Bien qu’il n’en soit pas originaire et que des destinations plus lointaines et dépaysantes occupent une grande place dans ses textes et ses mélodies, Biolay et Paris forment au fil des albums une sorte de couple maudit. Et donc, forcément, archi-romantique.
On a souvent dit de Benjamin Biolay qu’il était le nouveau Gainsbourg. Bien sûr que non. Personne n’est le nouveau Gainsbourg. Seul Serge est Serge. Et de la même façon, il n’y a qu’un Biolay. Gainsbourien de cœur, probablement, fausse nonchalance et amour infini des mots coulant aussi dans ses veines, mais auteur à part entière, singulier, et qui a su, en un peu plus de quinze ans, rendre incontournables sa poésie, sa profondeur, son honnêteté brute et passionnée.

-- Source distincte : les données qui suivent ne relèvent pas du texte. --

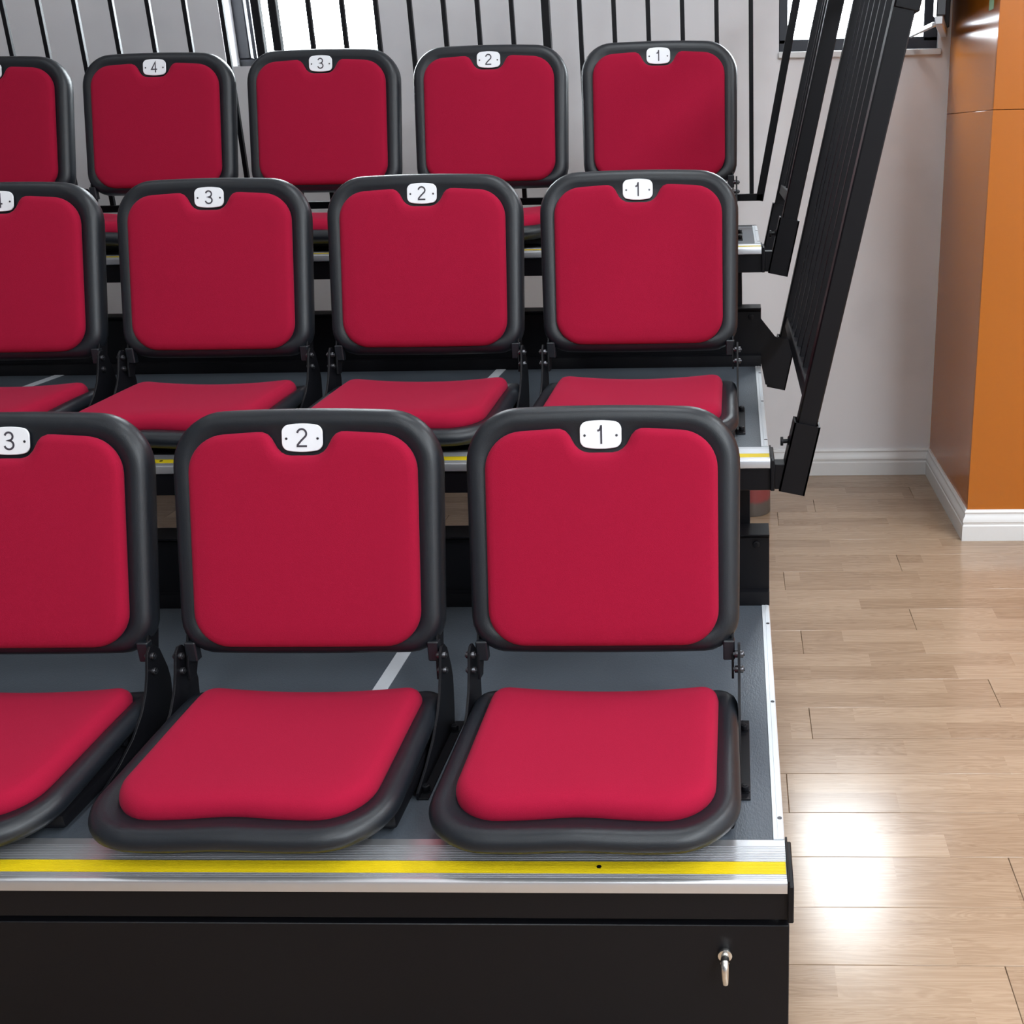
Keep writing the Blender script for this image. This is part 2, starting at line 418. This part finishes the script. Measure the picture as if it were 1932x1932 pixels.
# baseboards, moulded profile
prof = [(0, 0), (0.015, 0), (0.015, 0.052), (0.0125, 0.056), (0.0125, 0.062), (0.015, 0.066), (0.013, 0.078), (0.008, 0.086), (0.007, 0.094), (0.0095, 0.099), (0.006, 0.107), (0, 0.107)]
b = MB(); b.prism([(YW - p, z) for p, z in prof], 'x', XL, PXC); struct(b.build('baseboard_back', MAT['white'], angle=25))
b = MB()
o_ = [(PXC, YW), (PXC, PYC - .011), (XRW, PYC - .011)]
rings = []
for q in range(3):
    ring = []
    for p, z in prof:
        if q == 0: ring.append((PXC - p, YW, z))
        elif q == 1: ring.append((PXC - p, PYC - .011 - p, z))
        else: ring.append((XRW, PYC - .011 - p, z))
    rings.append(ring)
b.loft(rings); struct(b.build('baseboard_right', MAT['white'], angle=25))
# green paper slip stuck to the pillar
b = MB(); b.box(-0.0006, 0, -0.032, 0.032, -0.03, 0.03)
gp = b.build('paper_slip', MAT['green'], loc=(PXC - 0.0002, PYC + 0.1, 1.672)); gp['label'] = 'small pale green paper slip stuck high on the orange pillar'; gp['category'] = 'paper'

# ------------------------------------------------------------------ the seating tiers
TY = (0.0, 0.859, 1.6988); TZ = (0.3414, 0.6901, 1.0255)
XE = -2.75; XR = 0.359; XS = 0.0963
LEAN = 0.2147
def post_x(z, dz): return 0.431 + LEAN * (z - dz - 0.75)

tier_names = (('lowest tier of the black telescopic seating, with yellow striped nosing and front panel'),
              ('middle tier of the black telescopic seating, with yellow striped nosing'),
              ('topmost tier of the black telescopic seating, by the back wall'))
def nosing_profile():
    pts = [(0.003, -0.019), (0.0, -0.017), (0.0, -0.004), (0.0012, -0.0012), (0.004, 0.0)]
    def ridges(y0, y1):
        n = max(1, round((y1 - y0) / 0.0036)); p = (y1 - y0) / n
        for q in range(n):
            a = y0 + q * p
            pts.extend([(a + .0002, 0.0), (a + p * .5, 0.0), (a + p * .58, -0.0013), (a + p * .95, -0.0013)])
    ridges(0.0085, 0.0195)
    pts.extend([(0.0197, 0.0), (0.0199, -0.003), (0.0475, -0.003), (0.0477, 0.0)])
    ridges(0.048, 0.082)
    pts.extend([(0.0822, 0.0), (0.097, 0.0), (0.097, -0.019)])
    return pts
def insert_profile():
    pts = [(0.0201, -0.0029)]; n = 9; p = (0.0473 - 0.0201) / n
    for q in range(n):
        a = 0.0201 + q * p; pts.extend([(a + .0001, 0.0003), (a + p * .6, 0.0003), (a + p * .68, -0.0007), (a + p * .96, -0.0007)])
    pts.append((0.0473, -0.0029)); return pts

bolt_b = MB(); bolt_b.cyl((0, 0, 0), (0, 0, .0012), .0085, 16); bolt_b.cyl((0, 0, .001), (0, 0, .0105), .0066, 14, bevel=.0014); bolt_b.cyl((0, 0, .0100), (0, 0, .0112), .0032, 6)
bolt_me = bolt_b.mesh('bolt', MAT['steel'])
scr_b = MB(); scr_b.cyl((0, 0, 0), (0, 0, .0009), .0035, 12)
screw_me = scr_b.mesh('screw', MAT['pin'])

for i in range(3):
    T = thing('seating_tier', tier_names[i], 'seating platform', (0, TY[i], 0), 'tiers of the telescopic seating')
    z = TZ[i]; depth = 0.95 if i < 2 else 0.69
    # deck boards between the joint strips
    xs = [XE, -1.657, -0.377, 0.343]
    for a, c in zip(xs, xs[1:]):
        MB().box(a + .0005, c - .0005, 0.097, depth, z - .018, z).build('deck_board', MAT['deck'], T)
    for xj in (-1.657, -0.377):
        MB().box(xj - .014, xj + .014, 0.0975, depth - .02, z + .0, z + .0016, .0005).build('joint_strip', MAT['tape'], T)
    b = MB(); b.prism([(y, zz + z) for y, zz in nosing_profile()], 'x', XE, XR); nz = b.build('nosing', MAT['alu'], T, angle=30)
    b = MB(); b.prism([(y, zz + z) for y, zz in insert_profile()], 'x', XE, XR - .0008); ins = b.build('yellow_insert', MAT['yellow'], nz, angle=30)
    ins['label'] = 'ribbed yellow anti-slip strip'
    for q in range(3):
        b = MB(); b.cyl((XS - q, .0345, z - .001), (XS - q, .0345, z + .0008), .0035, 12); b.build('screw', MAT['steel'], nz)
    # right edge trim
    b = MB(); b.prism([(0.343, z - .018), (0.343, z + .0016), (0.348, z + .0016), (0.3485, z + .001), (0.3492, z + .001), (0.3497, z + .0018), (0.3547, z + .0018), (0.3552, z + .0012), (0.3572, z + .0012), (0.359, z - .001), (0.359, z - .022), (0.355, z - .022), (0.355, z - .018)], 'y', 0.0975, depth)
    tr = b.build('edge_trim', MAT['trim'], T, angle=30)
    for yy in (0.148, 0.50, 0.83):
        if yy < depth - .05: inst('screw', screw_me, tr, (0.3535, yy, z + .0015))
    # front channel under the nosing, with the end plate wrapping the nosing
    b = MB(); b.box(XE, 0.368, 0.006, 0.045, z - .066, z - .0192, .0015)
    ch = b.build('front_channel', MAT['steel'], T)
    MB().box(0.3596, 0.368, -0.002, 0.10, z - .0655, z - .001 if i else z - .004, .0015).build('end_plate', MAT['steel'], T)
    MB().box(0.3594, 0.3625, 0.0, 0.101, z - .02, z + .003, .0008).build('end_cap', MAT['steel'], T)
    # under-deck frame: side rails and cross bearers
    for xa in (0.30, -0.68, -1.68, -2.68):
        MB().box(xa - .02, xa + .02, 0.046, depth - .02, z - .064, z - .019, .001).build('bearer', MAT['steel'], T)
    # rear upstand beam
    if i < 2:
        zb = z
        pr = [(0.925, zb + .0), (0.925, zb + .012), (0.929, zb + .03), (0.942, zb + .033), (0.942, zb + .150), (0.936, zb + .156), (0.928, zb + .160), (0.928, zb + .163), (1.0, zb + .163), (1.0, zb + .158), (0.948, zb + .152), (0.948, zb + .0)]
        b = MB(); b.prism(pr, 'x', XE, 0.3595); rb = b.build('rear_beam', MAT['steel'], T, angle=25)
        for xb in (0.332, -0.68, -1.68):
            b = MB(); b.cyl((xb, 0.942, z + .137), (xb, 0.937, z + .137), .0075, 14, bevel=.001); b.cyl((xb, 0.937, z + .137), (xb, 0.9355, z + .137), .003, 6); b.build('bolt', MAT['steel'], rb)
    else:
        MB().box(XE, 0.357, depth, depth + .03, z - .066, z + .002, .0015).build('rear_beam', MAT['steel'], T)
    # legs down to the floor
    if i == 0: legs = ((0.30, 0.16), (0.30, 0.88), (-1.18, 0.88), (-2.68, 0.88))
    elif i == 1: legs = ((0.308 - .002, 0.14), (-1.18, 0.14), (-2.68, 0.14))
    else: legs = ((0.294, 0.13), (-1.18, 0.13), (-2.68, 0.13), (0.25, 0.60), (-2.6, 0.60))
    for lx, ly in legs:
        b = MB(); b.box(lx - .0135, lx + .0135, ly, ly + .04, 0.0, z - .06, .0015); b.build('leg', MAT['steel'], T)
    if i == 0:
        fp = MB().box(XE, 0.3625, 0.010, 0.030, 0.004, 0.2625, .0012).build('front_panel', MAT['steel'], T)
        # release lever: collar and hooked handle
        b = MB(); b.cyl((0.272, 0.010, 0.2155), (0.272, 0.002, 0.2155), .0105, 20, bevel=.0015); b.cyl((0.272, 0.003, 0.2155), (0.272, -0.012, 0.2155), .0062, 16)
        lv = b.build('release_lever', MAT['chrome'], fp); lv['label'] = 'small chromed release lever'
        path = [Vector((0.272, -.010, .2175)), Vector((0.272, -.0155, .2140)), Vector((0.2722, -.0175, .2065)), Vector((0.2724, -.0175, .1945)), Vector((0.2726, -.0160, .1855))]
        rings = []
        for q, p in enumerate(path):
            d = (path[min(q + 1, 4)] - path[max(q - 1, 0)]).normalized(); s1 = Vector((1, 0, 0)); s2 = d.cross(s1).normalized()
            r = (.0058, .0060, .0056, .0054, .0048)[q]
            rings.append([p + s1 * math.cos(t * math.pi / 6) * r + s2 * math.sin(t * math.pi / 6) * r for t in range(12)])
        b = MB(); b.loft(rings); b.build('lever_handle', MAT['chrome'], lv, angle=60)
    # sockets that take the side guard rail
    if i > 0:
        dz = 0.0 if i == 1 else 0.3354
        spots = [(0.004, 0.0)]
        spots.append((0.965, 0.0) if i == 1 else (0.60, 0.0))
        for sy, _ in spots:
            z0, z1 = 0.617 + dz, 0.760 + dz
            x0, x1 = post_x(z0, dz), post_x(z1, dz)
            b = MB()
            rear = sy > .5
            hw = .0265; t = .0035
            # open-topped square tube made of four walls
            n = Vector((math.cos(math.atan(LEAN)), 0, -math.sin(math.atan(LEAN))))
            for sx in (-1, 1):
                off = n * sx * (hw - t / 2)
                b.bar(Vector((x0, sy + hw, z0)) + off, Vector((x1, sy + hw, z1)) + off, 2 * hw, t, n)
                b.bar(Vector((x0, sy + hw + sx * (hw - t / 2), z0)), Vector((x1, sy + hw + sx * (hw - t / 2), z1)), t, 2 * hw, n)
            so = b.build('rail_socket', MAT['steel'], T)
            if not rear:
                MB().box(0.3682, post_x(z0 + .03, dz) - hw + .006, sy + .002, sy + .042, z - .064, z - .012, .001).build('socket_arm', MAT['steel'], T)
                zt = 0.723 + dz; xt = post_x(zt, dz) - hw
                b = MB(); b.cyl((xt + .002, sy + .02, zt), (xt - .014, sy + .02, zt - .001), .0045, 12); b.cyl((xt + .001, sy + .02, zt), (xt - .004, sy + .02, zt), .012, 14, r2=.008)
                b.cyl((xt - .013, sy + .02, zt - .001), (xt - .0185, sy + .02, zt - .001), .0095, 10, bevel=.001)
                b.build('thumb_screw', MAT['steel'], T)
            elif i == 1:
                pg = [(0.352, z + .162), (0.3585, z + .162), (0.3585, 0.820), (0.399, 0.768), (post_x(.76, 0) - .02, .76), (post_x(.632, 0) - .01, .622), (0.372, .631), (0.3585, 0.70), (0.352, 0.70)]
                MB().prism(pg, 'y', sy - .004, sy + .001).build('gusset_plate', MAT['steel'], T)
                MB().box(0.33, 0.3585, sy - .0165, sy - .0045, z + .04, z + .15, .001).build('gusset_arm', MAT['steel'], T)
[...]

Devant cette sincérité frontale qui est l’un de ses traceurs, on peut avoir l’impression de savoir de quoi ou de qui il parle, quelle femme se cache ou se révèle derrière ce mot, cette phrase, cette rime, cette pirouette. Soit. Mais surtout, ces chansons peuvent exister dans nos vies parce que, comme leur auteur, on a tous souffert, on a tous ramé, on a tous douté, on a tous espéré, on a tous lâché la barre pour finalement laisser parler notre instinct de survie, et puis on a recommencé, en boucle. Lui l’a peut-être simplement dit un peu mieux qu’on ne l’aurait fait nous-mêmes, ou il a eu moins peur de le dire.
Il faut dire que Benjamin Biolay entretient avec la langue française une liaison sans limite, sans tabou, sans interdit. Tout au long de « Volver », on croise des biffles et des éoliennes, des cantatrices encartées et un orang-outan. D’autres voix passent, chantent, parlent, chuchotent, d’autres langues se glissent aussi. C’est de l’open mariage ou on ne s’y connait pas.
Benjamin Biolay présentera son petit dernier en concert au moins jusqu’à l’automne, allez-y ça va être une orgie. Haut de gamme.